Pink Floyd came into the shop having just played at the first big rock concert in Hyde Park. This must have been 29 June 1968. I believe one or other members of their design team, Hipgnosis, lived in the flats just next to the shop. My colleague in the shop, who wasn’t very hip, didn’t recognise them and asked them whether they’d been to see Pink Floyd in Hyde Park. The members of the band played along with this and said that they had been to see them and that they weren’t very good at all. As they left the shop one of them (can’t remember who) gave me a knowing wink. I have never felt so cool since!

Peter Simmons (2023)

In a recent interview with Garth Cartwright music journalist Diana Gillespie said she got her records locally.
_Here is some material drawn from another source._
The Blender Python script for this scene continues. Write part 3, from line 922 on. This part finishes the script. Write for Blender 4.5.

Since she is a South Keningston girl. Mascall Records most have been a shop she visited. The curator. (2023)


Paul Ellery
06 Jun 2023 at 08:10
John Butler; I remember you. It’s Paul Ellery ( not Walsh.)
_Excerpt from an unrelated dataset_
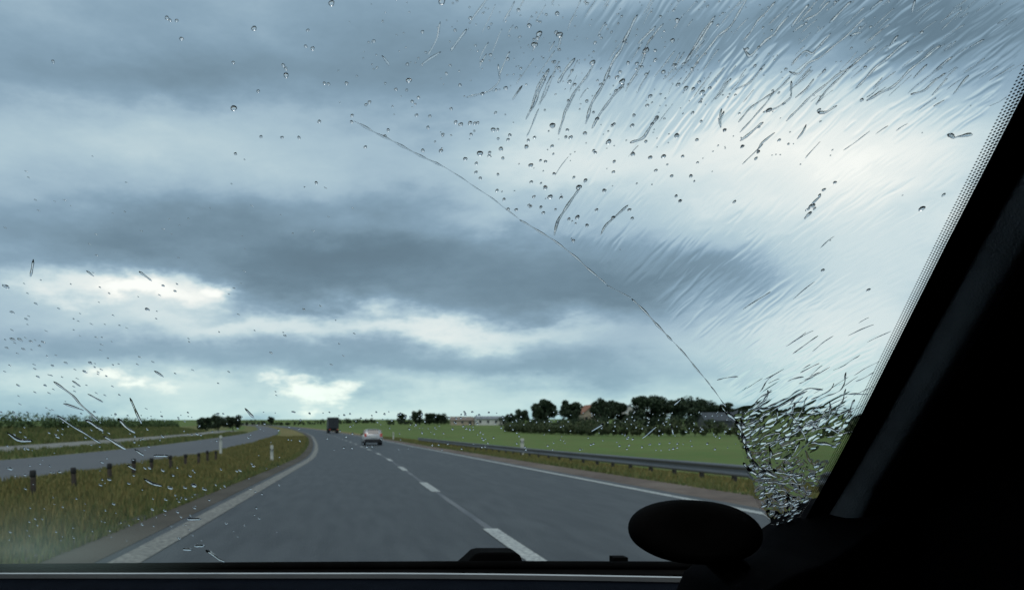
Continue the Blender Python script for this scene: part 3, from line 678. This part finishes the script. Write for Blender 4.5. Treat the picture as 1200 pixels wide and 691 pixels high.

Message me on Facebook. I’ve been back in NZ since the end of 1984.
Peter Simmons
08 Jul 2023 at 03:59
I worked at Mascalls in 1968. Nice place to work. I recall cutting out silver foil letters spelling out “Hey Jude’ for a wall display when the single was released.
Dave Harwood
23 Sep 2023 at 08:41
I found a reference to Mascall Records in a feature called ‘TRACKING DOWN HARD-TO-FIND DISCS’ in ‘The Tatler’ dated 20th August 1966: “Mascall Records, 2 Old Brompton Road, SW7 (KNI 4698) gets pretty crowded after the holiday period as they specialise in foreign hit parade music. They carry all the top French and Italian hit-parade discs and also import pop and folksy music from Japan, Brazil, Greece (lots of bouzouki), Arabic records and both Spanish pop and traditional Flamenco music. Mascalls import a lot of records themselves, which they sell to other shops. Open 10 am to 8 pm Mon-Sat. Half-day, Thursday.”